Larry Brady, senior scientist for the geological survey, said each well could produce from 50,000 to 100,000 cubic feet of methane per day, enough to heat from 150 to 600 homes.

Brady said it was still too early for most companies to make a firm commitment to coal bed methane projects.

"It's really an economically driven thing," Brady said. "It's not a bonanza. You're not going to drill down and have it blowing out of the ground in the classical movie style. But if you can drill the wells cheap and get a good price for the gas, it could be worth it."

Moving north

If companies have success with wells in southeast Kansas, Brady expects them to head north. He said some companies had begun inquiring about leasing land in this part of the state, especially in Miami and southern Johnson counties.

He said coal was thinner in this part of the state, which may mean there's less gas here.

Kansas still produces more gas than it consumes, but that may be reversed in a few years. Overall, the state imported $1.6 billion in energy last year, ending a tradition of being an energy exporter.

Allison, the geological survey director, said the Hugoton gas field produced 28 trillion cubic feet of gas in the last 80 years. Coal bed methane, he said, could produce between 5 trillion and 15 trillion cubic feet.

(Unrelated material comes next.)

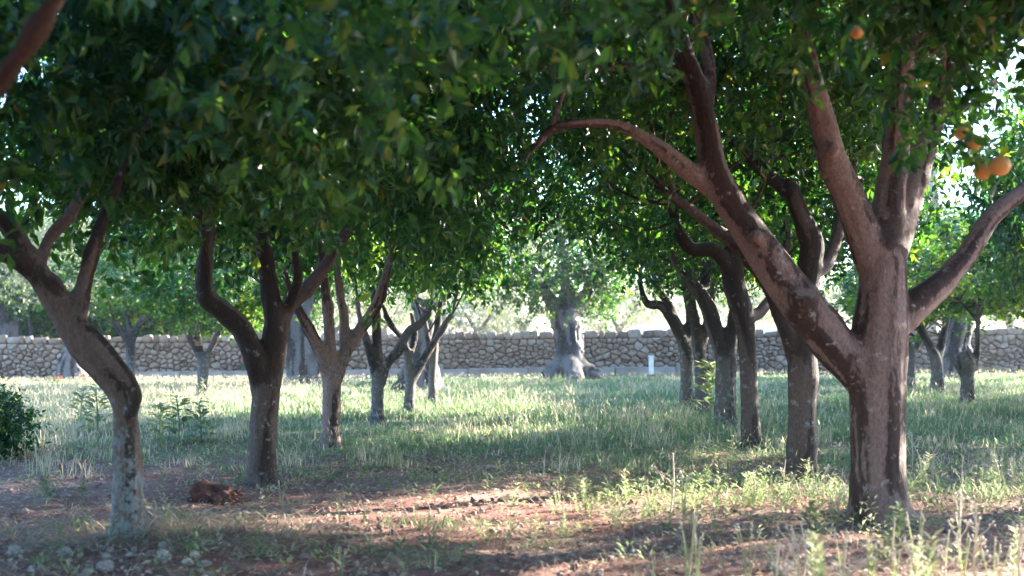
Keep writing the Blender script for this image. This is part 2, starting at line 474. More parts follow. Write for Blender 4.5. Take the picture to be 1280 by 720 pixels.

"It could be a huge impact on the Kansas economy," he said. "It could give us the ability to remain self-sufficient with natural gas."

There are three stages to coal bed methane development:

1. A company drills 600 to 1,100 feet deep into 300-million-year-old coal. At first, for months or weeks, the well produces more salt water than gas. The salt water must be re-injected into a lower rock formation for disposal.

2. After most of the salt water is removed from the coal, the well produces between 50,000 and 100,000 cubic feet of methane gas per day, enough to heat 150 to 600 houses.

3. After 15 to 20 years of production, the well's gas pressures decline to the point it is not economical to keep the well in operation.